This text comes from our book, All Ye Lands.

Around the year 1540, a Portuguese ship, driven by a storm, landed on an island lying south of Kyushu. This was the first contact Europeans had with “The Land of the Rising Sun.” Soon Portuguese merchants were trading with the Japanese.

In 1549, the Portuguese brought the Spanish Jesuit, St. Francis Xavier, to Japan. By his preaching and his holiness, as well as by many miracles, Francis Xavier won hundreds of Japanese to the Catholic Faith. He enthusiastically praised the spiritual understanding of the Japanese people and their openness to the Christian Faith. When Francis Xavier set out for China in 1551, other Jesuits came to Japan to carry on his missionary work.

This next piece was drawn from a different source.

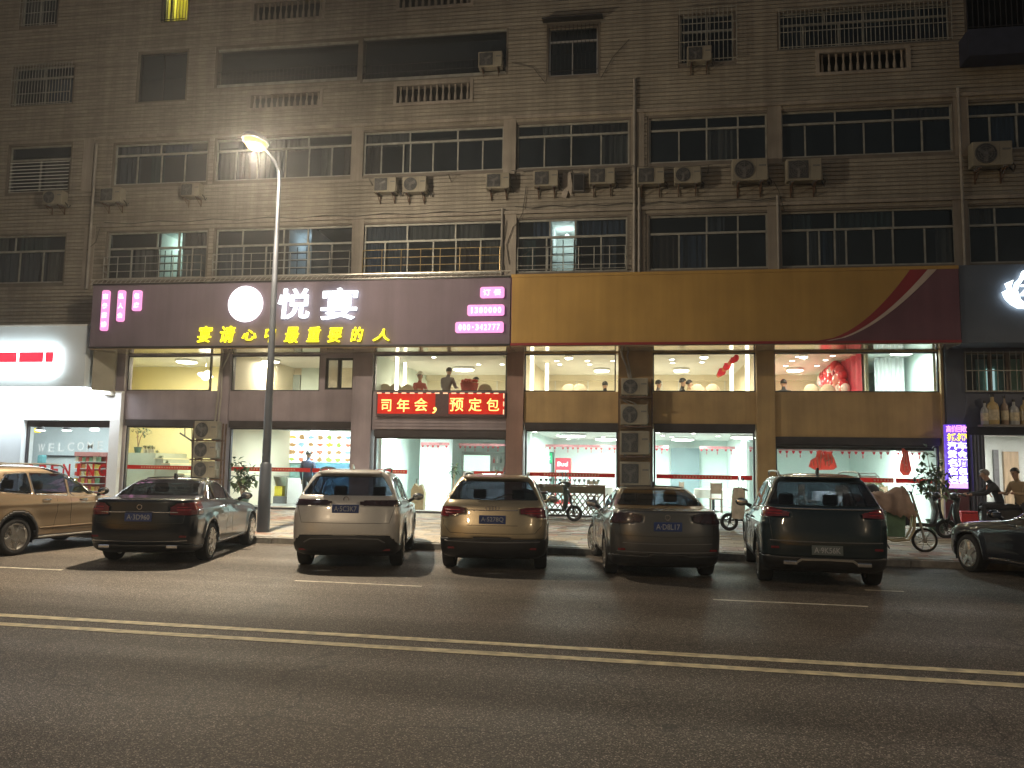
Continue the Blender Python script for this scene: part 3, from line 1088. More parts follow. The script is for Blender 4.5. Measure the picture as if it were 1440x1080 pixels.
def sign_char(ch, px, py, w, h, m, parent, y, off, shear=0.0, ext=0.03, name='sign_character'):
    p = at(px, py, y)
    s = y / CAM_F
    return put_text(ch, 1.0, m, (p.x, y, p.z), parent, name, ext, off, shear, fit=(w * s, h * s))


sign_char('悦', 413, 427, 50, 46, LIT_WHITE, SIGN1, SY - 0.08, 0.012, 0.05)
sign_char('宴', 477, 427, 57, 48, LIT_WHITE, SIGN1, SY - 0.08, 0.012, 0.05)
for ch, px, py, w, h in (('宴', 288, 470, 24, 25), ('请', 320, 470, 24, 25), ('心', 350, 471, 23, 16), ('中', 380, 470, 17, 25), ('最', 410, 471, 23, 24),
                         ('重', 441, 470, 22, 23), ('要', 471, 471, 23, 22), ('的', 502, 470, 19, 22), ('人', 536, 471, 26, 18)):
    sign_char(ch, px, py, w, h, LIT_YELLOW, SIGN1, SY - 0.07, 0.009, 0.18, 0.025)
# small pink plaques, their print burnt out by their own light
PRINT_M = mat('plaque_print', (0.45, 0.22, 0.42), 0.5, 0, 0.3, 20)


def rounded(x0, x1, z0, z1, r, n=4):
    pts = []
    for cx, cz, a0 in ((x1 - r, z1 - r, 0), (x0 + r, z1 - r, 90), (x0 + r, z0 + r, 180), (x1 - r, z0 + r, 270)):
        for i in range(n + 1):
            t = RAD(a0 + 90 * i / n)
            pts.append((cx + r * math.cos(t), cz + r * math.sin(t)))
    return pts


def plaque(px0, py0, px1, py1, chars, vertical):
    p, q = at(px0, py1, SY - 0.07), at(px1, py0, SY - 0.07)
    pl = part('plaque', MB().prism(rounded(p.x, q.x, p.z, q.z, 0.06), SY - 0.07, SY - 0.004, 'xz'), LIT_PINK, SIGN1)
    n = len(chars)
    for i, ch in enumerate(chars):
        f = (i + 0.5) / n
        if vertical:
            x, z = (p.x + q.x) / 2, q.z + (p.z - q.z) * (0.04 + 0.92 * f)
            put_text(ch, 1, LIT_PLAQUE_TEXT, (x, SY - 0.075, z), pl, 'plaque_character', 0.004, 0.03, fit=(0.17, 0.17))
        else:
            x, z = p.x + (q.x - p.x) * (0.06 + 0.88 * f), (p.z + q.z) / 2
            w = (q.x - p.x) * 0.88 / n * 0.72
            put_text(ch, 1, LIT_PLAQUE_TEXT, (x, SY - 0.075, z), pl, 'plaque_character', 0.004, 0.02, fit=(w * (0.4 if ch in '1-' else 1), 0.04 if ch == '-' else 0.17))


plaque(140, 408, 154, 465, '商务宴请', True)
plaque(163, 408, 176, 452, '私人会', True)
plaque(185, 408, 199, 437, '包席', True)
plaque(675, 403, 709, 419, '订餐', False)
plaque(657, 428, 709, 444, '1380000', False)
plaque(640, 452, 708, 468, '000-342777', False)

# lattice beam along the top edge of the sign
za = at(400, 384, SY + 0.2).z
LAT = thing('lattice_beam', 'thin steel lattice beam catching light along the top of the purple sign', 'steel beam', (sx(400), SY + 0.2, SZ1))
mb = MB()
x0, x1 = sx(118), sx(716)
for z in (SZ1 + 0.03, SZ1 + 0.17):
    mb.box(x0, x1, SY + 0.18, SY + 0.21, z, z + 0.028)
mb.box(x0, x1, SY + 0.55, SY + 0.58, SZ1 + 0.03, SZ1 + 0.058)
part('chord', mb, ALU, LAT)
mb = MB()
n = int((x1 - x0) / 0.16)
for i in range(n):
    xa = x0 + (x1 - x0) * i / n
    mb.tube([(xa, SY + 0.195, SZ1 + 0.045), (xa + 0.14, SY + 0.195, SZ1 + 0.185)], 0.010, 4)
    mb.tube([(xa, SY + 0.195, SZ1 + 0.045), (xa + 0.05, SY + 0.565, SZ1 + 0.045)], 0.009, 4)
o = part('lattice_rung', mb, ALU, LAT)

# yellow board with the sweeping curve
a, b = sx(718.5), sx(1350)
SIGN2 = thing('blank_yellow_sign', 'blank mustard yellow sign board with curved red and white sweep at its end', 'shop sign', ((a + b) / 2, SY, SZ0))
part('sign_board', MB().box(a, b, SY, SY + 1.05, SZ0, SZ1 + 0.03), SIGN_MAROON, SIGN2, bevel=0.01)


def sweep(pxs, zs_, front, back, m, nm):
    pass


Zs = [SZ0 + 0.07 + (SZ1 - SZ0 - 0.13) * i / 24 for i in range(25)]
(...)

By 1587, there were about 200,000 Catholics in Japan.

Topographical map of all the Japanese Islands with color scale keyed to elevation
Topographical map of all the Japanese Islands with color scale keyed to elevation

By 1590, a Japanese feudal lord named Toyotomi Hideyoshi unified all of Japan under his power. Though at first Hideyoshi did not object to the Christians, he began to fear that Catholic priests were working to prepare Japan for conquest by Portugal or Spain. Hideyoshi feared, too, that his rivals, the samurai lords, would use the Christians against him. Hideyoshi thus began to persecute the Christians. He banished Christian missionaries from Japan and then made being a Christian a crime punishable by death.

Hideyoshi’s wrath broke out against 20 Japanese Christians along with six Franciscan missionaries, who were arrested. Among these were the Japanese Jesuits, Paul Miki, James Kisai, and John de Goto. All 26 were crucified on a hill near Nagasaki on February 6, 1597. As he hung from the cross, Paul Miki preached to the crowds, inviting them to love Christ. All 26 men are today saints of the Catholic Church, known as the “Japanese Martyrs.”

The desire of the Japanese government to keep Japan pure from outside influences led to further persecutions of Christians from the 1600s until the middle of the 1800s. Thousands of Christians died rather than deny their Faith. Yet, despite all the persecution against Christians, the Church in Japan was not destroyed. When Catholic missionaries entered Japan in 1865, they found about 20,000 Japanese Christians who still practiced the Faith in secret.